** begin RECORDS FOR PROCESSING **
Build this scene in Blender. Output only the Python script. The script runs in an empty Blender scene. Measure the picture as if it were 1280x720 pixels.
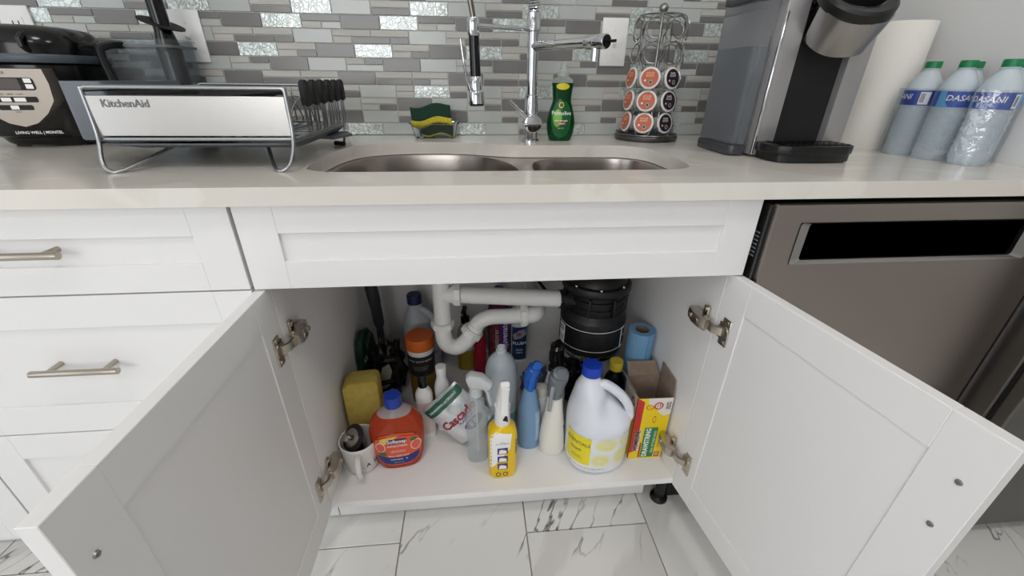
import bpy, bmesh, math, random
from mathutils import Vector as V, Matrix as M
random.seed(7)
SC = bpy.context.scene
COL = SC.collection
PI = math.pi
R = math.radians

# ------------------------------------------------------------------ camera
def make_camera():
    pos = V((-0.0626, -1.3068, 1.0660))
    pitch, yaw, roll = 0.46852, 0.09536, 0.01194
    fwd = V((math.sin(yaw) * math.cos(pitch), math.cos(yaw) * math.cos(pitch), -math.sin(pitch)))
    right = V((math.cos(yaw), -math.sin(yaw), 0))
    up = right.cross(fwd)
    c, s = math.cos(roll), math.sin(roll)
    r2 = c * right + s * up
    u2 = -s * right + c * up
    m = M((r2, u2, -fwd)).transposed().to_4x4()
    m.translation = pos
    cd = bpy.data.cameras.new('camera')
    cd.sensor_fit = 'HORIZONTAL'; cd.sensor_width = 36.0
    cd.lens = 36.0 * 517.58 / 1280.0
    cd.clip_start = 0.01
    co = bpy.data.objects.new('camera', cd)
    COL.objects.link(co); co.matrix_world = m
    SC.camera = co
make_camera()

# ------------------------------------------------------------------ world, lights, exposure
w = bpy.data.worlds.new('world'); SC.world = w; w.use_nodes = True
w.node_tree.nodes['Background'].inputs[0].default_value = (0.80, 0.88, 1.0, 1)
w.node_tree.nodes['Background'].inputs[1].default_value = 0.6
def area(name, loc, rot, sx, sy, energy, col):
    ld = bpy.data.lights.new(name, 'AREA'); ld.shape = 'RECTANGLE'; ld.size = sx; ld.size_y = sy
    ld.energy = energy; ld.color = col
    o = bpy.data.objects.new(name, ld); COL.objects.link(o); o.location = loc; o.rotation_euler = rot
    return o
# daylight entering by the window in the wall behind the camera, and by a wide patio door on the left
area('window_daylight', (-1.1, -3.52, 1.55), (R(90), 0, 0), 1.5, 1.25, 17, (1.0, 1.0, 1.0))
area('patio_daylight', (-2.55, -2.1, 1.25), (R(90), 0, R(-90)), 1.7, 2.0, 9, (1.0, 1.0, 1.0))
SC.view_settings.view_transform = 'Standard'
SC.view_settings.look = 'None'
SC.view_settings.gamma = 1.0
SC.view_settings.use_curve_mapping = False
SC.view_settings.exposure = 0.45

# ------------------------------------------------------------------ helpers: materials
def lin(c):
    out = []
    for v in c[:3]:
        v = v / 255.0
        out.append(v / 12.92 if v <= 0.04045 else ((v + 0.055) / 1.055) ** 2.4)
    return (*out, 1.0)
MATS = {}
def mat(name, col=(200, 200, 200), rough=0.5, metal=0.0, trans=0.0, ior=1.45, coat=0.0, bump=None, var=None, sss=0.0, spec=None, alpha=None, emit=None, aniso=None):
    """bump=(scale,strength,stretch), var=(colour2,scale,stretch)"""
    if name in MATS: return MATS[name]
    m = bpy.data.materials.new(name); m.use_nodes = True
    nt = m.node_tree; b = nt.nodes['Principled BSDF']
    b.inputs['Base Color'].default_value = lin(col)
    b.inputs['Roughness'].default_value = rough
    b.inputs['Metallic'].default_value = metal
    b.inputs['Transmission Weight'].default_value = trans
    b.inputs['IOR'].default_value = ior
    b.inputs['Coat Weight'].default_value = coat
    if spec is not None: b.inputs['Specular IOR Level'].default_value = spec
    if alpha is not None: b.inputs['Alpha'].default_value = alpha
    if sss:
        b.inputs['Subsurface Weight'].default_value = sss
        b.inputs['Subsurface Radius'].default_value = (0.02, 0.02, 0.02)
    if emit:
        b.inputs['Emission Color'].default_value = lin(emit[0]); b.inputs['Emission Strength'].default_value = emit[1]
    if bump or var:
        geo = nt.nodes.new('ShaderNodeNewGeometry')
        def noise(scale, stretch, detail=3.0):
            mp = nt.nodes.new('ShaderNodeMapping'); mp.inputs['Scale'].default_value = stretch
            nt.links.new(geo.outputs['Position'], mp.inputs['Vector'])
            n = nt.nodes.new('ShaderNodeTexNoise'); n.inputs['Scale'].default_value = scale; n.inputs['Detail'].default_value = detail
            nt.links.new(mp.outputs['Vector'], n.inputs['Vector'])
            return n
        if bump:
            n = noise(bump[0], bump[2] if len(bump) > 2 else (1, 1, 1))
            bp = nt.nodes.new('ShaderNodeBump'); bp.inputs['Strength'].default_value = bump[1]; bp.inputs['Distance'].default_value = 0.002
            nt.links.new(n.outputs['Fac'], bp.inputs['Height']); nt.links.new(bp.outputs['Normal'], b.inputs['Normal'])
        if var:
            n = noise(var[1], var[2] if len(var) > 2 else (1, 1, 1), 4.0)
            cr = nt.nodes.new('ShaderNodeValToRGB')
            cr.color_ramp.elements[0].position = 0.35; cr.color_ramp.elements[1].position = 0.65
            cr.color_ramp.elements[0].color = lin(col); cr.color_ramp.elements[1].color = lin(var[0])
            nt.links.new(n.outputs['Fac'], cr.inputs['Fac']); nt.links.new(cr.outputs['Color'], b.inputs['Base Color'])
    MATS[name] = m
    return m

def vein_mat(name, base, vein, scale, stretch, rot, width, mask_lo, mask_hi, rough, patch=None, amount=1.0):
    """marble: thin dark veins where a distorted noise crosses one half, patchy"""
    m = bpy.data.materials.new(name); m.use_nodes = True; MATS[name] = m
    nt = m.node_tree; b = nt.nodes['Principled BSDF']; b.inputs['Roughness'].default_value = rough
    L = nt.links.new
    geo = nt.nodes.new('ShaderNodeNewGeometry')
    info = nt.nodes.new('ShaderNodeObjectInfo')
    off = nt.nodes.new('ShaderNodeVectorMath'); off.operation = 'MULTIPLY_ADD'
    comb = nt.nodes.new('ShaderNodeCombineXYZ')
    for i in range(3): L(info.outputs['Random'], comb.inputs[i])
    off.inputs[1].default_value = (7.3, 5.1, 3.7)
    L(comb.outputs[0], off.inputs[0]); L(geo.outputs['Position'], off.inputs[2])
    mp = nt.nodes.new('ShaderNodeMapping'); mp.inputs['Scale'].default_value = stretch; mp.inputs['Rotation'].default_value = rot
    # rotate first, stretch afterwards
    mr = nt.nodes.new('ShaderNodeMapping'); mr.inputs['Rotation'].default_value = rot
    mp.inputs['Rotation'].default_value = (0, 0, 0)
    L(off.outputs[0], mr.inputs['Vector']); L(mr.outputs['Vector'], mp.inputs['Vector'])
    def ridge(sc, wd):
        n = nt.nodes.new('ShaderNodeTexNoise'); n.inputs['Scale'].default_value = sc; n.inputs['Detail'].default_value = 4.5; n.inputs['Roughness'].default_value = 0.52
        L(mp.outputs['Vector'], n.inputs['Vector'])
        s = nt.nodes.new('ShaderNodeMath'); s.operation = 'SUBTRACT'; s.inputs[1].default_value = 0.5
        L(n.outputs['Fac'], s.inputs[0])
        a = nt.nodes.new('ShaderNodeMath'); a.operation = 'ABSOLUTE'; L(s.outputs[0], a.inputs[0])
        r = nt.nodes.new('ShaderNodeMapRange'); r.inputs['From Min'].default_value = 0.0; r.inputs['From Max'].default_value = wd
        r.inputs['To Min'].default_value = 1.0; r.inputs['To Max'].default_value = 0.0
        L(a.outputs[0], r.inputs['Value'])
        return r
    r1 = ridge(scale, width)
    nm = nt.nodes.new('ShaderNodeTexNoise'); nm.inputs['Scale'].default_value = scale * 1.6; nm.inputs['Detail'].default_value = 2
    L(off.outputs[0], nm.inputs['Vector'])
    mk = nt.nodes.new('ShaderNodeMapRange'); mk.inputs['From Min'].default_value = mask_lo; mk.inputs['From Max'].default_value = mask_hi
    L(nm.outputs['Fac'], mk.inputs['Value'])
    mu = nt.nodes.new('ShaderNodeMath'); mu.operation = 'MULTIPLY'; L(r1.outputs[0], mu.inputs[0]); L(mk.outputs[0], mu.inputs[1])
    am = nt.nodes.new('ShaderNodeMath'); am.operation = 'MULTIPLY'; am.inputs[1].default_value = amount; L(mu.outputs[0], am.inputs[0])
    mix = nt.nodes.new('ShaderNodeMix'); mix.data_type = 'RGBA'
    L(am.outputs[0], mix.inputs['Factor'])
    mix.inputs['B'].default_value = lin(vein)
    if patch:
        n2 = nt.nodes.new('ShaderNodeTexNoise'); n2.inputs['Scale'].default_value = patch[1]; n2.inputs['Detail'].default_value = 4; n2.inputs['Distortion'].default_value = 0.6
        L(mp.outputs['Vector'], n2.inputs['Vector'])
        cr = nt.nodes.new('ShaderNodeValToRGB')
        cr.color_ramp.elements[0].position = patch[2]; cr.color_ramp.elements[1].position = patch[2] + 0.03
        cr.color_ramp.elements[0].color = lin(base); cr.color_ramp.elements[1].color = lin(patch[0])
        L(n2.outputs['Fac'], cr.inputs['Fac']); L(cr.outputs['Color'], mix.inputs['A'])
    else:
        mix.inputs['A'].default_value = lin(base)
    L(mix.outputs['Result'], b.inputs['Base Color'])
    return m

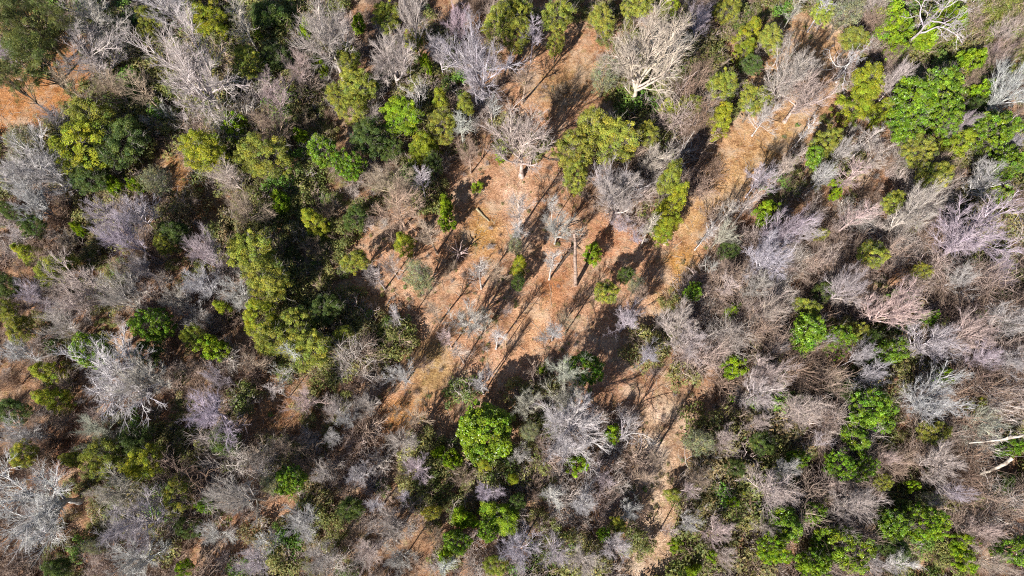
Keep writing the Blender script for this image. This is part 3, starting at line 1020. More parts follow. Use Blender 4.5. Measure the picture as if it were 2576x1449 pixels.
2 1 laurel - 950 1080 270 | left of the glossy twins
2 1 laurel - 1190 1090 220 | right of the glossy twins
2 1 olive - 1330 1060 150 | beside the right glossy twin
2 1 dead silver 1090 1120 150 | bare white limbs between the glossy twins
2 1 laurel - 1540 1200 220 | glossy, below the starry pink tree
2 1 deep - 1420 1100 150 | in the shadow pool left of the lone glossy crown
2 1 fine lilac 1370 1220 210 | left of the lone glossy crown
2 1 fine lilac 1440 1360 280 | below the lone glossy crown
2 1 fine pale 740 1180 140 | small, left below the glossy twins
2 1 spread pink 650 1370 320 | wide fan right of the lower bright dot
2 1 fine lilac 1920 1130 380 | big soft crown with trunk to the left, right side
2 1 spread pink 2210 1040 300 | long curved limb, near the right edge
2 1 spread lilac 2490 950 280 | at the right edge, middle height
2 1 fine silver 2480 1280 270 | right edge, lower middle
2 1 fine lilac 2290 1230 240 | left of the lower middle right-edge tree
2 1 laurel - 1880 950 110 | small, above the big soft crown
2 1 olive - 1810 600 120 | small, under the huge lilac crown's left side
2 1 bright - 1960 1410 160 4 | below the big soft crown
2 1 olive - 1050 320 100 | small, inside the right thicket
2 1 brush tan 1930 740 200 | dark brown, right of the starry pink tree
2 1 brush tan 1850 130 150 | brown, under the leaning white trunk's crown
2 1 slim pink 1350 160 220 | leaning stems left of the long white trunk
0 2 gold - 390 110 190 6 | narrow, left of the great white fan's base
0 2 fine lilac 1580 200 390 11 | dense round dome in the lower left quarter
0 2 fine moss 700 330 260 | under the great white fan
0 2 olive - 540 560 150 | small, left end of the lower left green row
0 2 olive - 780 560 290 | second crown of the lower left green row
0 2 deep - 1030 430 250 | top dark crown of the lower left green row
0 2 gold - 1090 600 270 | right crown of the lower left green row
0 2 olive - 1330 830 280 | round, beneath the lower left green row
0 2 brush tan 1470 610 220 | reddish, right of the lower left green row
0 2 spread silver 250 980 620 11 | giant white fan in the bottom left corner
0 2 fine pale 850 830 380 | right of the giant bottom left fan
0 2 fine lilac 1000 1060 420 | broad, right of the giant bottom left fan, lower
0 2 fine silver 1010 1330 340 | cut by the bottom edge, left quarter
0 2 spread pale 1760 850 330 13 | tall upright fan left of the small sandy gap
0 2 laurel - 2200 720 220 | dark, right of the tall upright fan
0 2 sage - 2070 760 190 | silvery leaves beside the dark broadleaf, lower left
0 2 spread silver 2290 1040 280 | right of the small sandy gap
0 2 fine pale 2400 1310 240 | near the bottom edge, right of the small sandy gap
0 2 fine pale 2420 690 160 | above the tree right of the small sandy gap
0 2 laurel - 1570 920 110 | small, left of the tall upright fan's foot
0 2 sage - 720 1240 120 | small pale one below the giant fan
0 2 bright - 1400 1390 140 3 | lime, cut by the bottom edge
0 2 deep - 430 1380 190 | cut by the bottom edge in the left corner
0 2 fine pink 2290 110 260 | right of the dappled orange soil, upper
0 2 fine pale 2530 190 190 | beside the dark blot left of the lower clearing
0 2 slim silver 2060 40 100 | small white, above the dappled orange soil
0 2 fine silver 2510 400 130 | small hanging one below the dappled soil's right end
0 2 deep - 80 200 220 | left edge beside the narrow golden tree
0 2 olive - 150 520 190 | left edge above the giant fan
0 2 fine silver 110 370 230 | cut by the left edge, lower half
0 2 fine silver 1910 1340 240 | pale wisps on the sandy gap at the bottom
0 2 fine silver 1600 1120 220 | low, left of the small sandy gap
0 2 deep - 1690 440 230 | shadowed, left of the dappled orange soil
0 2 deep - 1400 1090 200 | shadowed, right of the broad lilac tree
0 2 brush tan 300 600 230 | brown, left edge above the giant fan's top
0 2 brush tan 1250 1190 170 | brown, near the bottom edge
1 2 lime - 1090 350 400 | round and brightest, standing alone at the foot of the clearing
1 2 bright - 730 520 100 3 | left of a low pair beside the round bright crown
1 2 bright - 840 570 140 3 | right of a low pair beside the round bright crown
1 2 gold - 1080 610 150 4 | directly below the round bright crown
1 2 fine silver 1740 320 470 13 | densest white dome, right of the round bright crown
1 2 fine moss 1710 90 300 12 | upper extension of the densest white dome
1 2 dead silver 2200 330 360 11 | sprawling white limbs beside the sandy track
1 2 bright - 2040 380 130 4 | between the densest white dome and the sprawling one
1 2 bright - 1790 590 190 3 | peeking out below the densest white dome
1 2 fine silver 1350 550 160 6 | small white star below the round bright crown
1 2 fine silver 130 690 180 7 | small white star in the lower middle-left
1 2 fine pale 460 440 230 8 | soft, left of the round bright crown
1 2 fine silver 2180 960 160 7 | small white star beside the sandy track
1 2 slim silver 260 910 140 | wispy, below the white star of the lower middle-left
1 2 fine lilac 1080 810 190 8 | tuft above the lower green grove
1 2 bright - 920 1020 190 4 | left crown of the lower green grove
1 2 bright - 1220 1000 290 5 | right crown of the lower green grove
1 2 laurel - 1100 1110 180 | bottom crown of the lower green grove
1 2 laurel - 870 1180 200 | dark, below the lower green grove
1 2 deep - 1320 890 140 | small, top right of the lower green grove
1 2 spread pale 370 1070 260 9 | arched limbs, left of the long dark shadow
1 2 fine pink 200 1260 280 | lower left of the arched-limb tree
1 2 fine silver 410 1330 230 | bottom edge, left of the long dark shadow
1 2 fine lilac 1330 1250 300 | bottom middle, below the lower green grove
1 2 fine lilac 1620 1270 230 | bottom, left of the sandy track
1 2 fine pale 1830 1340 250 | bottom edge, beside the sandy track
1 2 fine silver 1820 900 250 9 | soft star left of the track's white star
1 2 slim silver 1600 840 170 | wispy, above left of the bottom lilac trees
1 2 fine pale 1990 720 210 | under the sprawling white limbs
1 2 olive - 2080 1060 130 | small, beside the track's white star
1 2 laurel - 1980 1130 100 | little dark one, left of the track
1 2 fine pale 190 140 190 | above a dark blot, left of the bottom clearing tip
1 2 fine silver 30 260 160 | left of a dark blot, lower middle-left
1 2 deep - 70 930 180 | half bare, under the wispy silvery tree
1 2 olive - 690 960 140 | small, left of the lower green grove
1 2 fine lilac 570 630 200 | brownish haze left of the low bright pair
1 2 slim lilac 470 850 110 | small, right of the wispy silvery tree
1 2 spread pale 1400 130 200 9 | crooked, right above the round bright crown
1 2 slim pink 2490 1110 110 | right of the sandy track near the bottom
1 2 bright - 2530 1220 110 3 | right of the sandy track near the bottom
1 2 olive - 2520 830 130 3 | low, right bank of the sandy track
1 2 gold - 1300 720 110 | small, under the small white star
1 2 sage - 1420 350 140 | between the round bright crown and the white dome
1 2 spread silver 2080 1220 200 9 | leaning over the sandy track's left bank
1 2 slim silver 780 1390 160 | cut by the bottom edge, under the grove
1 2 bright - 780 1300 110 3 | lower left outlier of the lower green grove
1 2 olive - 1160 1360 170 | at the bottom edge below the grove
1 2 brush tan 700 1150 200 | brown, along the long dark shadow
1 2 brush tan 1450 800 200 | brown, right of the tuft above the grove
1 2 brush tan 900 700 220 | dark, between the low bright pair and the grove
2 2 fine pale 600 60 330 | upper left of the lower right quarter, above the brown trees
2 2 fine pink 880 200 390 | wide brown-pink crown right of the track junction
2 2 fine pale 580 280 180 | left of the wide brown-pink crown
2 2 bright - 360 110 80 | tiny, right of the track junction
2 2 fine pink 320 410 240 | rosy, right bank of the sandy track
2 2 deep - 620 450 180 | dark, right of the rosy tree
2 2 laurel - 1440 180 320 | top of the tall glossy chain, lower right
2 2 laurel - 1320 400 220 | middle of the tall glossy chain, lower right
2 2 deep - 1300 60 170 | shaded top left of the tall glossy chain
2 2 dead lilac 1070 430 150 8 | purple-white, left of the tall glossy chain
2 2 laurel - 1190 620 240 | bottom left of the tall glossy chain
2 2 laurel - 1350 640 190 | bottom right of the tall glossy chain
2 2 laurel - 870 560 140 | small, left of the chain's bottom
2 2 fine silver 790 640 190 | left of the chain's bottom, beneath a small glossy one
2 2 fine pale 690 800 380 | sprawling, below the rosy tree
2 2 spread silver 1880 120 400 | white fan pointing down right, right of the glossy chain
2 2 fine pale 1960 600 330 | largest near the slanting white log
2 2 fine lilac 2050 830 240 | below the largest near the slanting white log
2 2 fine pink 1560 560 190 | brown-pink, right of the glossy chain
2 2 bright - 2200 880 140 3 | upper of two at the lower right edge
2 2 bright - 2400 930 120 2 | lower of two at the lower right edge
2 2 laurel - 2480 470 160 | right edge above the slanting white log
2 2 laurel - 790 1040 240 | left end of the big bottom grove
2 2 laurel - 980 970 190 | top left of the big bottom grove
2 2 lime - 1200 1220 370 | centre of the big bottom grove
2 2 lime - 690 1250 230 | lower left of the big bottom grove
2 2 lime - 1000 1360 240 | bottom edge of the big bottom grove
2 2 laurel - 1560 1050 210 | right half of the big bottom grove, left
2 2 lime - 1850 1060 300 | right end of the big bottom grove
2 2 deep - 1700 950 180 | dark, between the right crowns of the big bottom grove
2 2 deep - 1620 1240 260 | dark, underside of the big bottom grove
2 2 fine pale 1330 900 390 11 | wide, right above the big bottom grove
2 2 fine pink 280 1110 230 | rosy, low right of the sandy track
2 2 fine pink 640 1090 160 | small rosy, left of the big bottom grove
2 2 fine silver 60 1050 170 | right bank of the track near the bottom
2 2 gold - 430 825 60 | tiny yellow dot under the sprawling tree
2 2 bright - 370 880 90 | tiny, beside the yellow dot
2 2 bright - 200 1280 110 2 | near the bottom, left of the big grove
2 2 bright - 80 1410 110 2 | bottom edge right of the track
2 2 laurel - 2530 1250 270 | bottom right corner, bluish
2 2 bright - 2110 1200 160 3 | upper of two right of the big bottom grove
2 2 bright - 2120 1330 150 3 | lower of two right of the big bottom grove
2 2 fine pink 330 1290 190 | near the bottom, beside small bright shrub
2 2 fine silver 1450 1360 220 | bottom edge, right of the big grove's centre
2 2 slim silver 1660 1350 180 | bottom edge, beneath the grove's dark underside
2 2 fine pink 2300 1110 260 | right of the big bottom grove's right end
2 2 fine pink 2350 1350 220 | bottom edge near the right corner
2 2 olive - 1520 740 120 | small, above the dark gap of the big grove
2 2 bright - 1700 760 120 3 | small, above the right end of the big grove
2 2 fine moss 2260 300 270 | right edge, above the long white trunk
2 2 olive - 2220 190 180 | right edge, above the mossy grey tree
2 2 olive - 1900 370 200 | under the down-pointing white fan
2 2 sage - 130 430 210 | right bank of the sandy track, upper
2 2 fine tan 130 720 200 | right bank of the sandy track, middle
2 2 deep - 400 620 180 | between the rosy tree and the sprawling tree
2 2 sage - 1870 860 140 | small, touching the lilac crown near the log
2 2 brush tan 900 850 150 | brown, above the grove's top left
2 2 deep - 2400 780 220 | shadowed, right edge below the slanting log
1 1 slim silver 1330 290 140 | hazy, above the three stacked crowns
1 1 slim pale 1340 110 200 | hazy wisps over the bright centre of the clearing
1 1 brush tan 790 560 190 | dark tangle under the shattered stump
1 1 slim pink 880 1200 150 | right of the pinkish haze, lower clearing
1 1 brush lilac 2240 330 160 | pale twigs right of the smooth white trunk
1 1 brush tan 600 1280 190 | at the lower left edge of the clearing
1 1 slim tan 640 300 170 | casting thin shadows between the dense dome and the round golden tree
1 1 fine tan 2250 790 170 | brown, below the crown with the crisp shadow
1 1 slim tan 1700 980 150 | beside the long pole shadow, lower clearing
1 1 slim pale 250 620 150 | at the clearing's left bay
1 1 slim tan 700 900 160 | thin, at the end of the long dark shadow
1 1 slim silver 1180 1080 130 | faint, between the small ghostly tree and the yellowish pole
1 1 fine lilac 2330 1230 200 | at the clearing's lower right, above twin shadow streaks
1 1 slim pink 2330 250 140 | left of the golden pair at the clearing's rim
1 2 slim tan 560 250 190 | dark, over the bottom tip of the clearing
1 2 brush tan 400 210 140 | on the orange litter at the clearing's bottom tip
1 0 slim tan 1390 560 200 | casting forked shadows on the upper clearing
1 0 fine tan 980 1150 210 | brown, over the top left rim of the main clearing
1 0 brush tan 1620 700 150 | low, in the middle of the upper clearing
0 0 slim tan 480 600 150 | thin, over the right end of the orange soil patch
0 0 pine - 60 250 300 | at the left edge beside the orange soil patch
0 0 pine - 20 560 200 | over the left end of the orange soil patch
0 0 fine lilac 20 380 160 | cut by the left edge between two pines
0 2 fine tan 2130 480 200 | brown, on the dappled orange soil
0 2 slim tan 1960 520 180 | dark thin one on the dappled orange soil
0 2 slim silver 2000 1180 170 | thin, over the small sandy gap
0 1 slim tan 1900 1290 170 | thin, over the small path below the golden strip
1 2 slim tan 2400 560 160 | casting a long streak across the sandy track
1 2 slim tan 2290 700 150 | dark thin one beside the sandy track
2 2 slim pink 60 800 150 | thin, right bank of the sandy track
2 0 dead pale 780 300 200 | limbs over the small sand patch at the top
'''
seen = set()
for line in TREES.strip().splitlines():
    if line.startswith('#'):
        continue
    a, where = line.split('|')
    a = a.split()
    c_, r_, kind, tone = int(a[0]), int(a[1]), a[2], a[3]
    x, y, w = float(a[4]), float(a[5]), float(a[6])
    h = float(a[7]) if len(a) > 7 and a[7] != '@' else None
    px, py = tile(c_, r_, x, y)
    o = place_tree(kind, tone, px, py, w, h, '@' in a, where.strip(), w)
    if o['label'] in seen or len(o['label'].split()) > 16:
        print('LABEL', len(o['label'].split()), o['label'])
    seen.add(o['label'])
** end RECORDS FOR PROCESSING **
PROBLEM REQUIREMENTS:
Pictures are excluded; extract exactly the lines from the start of the data through the line that holds "R = math.radians", both ends included.

ANSWER BELOW:
Build this scene in Blender. Output only the Python script. The script runs in an empty Blender scene. Measure the picture as if it were 1280x720 pixels.
import bpy, bmesh, math, random
from mathutils import Vector as V, Matrix as M
random.seed(7)
SC = bpy.context.scene
COL = SC.collection
PI = math.pi
R = math.radians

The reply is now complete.